Here’s what I’m hearing:

— Internet content is undermonetized in general, and charging for content is a trend that’s coming.

— The world of content is beginning to be divided into two parts — the broad, "commoditized" stuff that you can find anywhere (celebrity shots, the bloggerhead in his pajamas commenting on events) and premium content that people will pay for.

 

— “You’re seeing the world split into a premium world, and a broader attentionally-monetized world,” said Miller.

 

— People will tolerate ads to get quality content they want to watch for free. (Hulu!)
And it’s not killing subscription competitors, says Iger. "There was a fear that a cord cutting was going on…because they are getting everything online and didn’t need it anymore.” They didn’t.

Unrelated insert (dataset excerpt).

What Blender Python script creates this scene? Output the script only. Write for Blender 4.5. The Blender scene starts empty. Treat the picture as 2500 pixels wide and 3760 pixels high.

Now Disney is considering a website that would charge a subscription fee.

This falls along the lines of an argument that I heard Wired editor Chris Anderson make a week ago, in discussing the future of content on the web. (See “Chris Anderson and the Economics of Free”)

If you give away a large quantity of good content, he argues, you can then charge money for the premium content.

For a lot of content companies, that’s going to mean that both subscriptions and advertising will be required to create sufficient revenue streams.

 

Like ESPN, which has display advertising and subscription fees. In fact, I hear ESPN is considering starting to charge for its website.

It seems we are coming around to the understanding that not all content is equal; that people will pay for something they really want.

 

Exhibit A: With iTunes, consumers pay for music they can get illegally. But they pay to get music of good quality and for a reasonable price.

The Wall Street Journal figured out long ago that people will pay for content. So did Bloomberg — smart guy, that Mike.

I believe we’ll start seeing such models implemented in the coming months. As Iger said: “We’re at the beginning of the beginning.”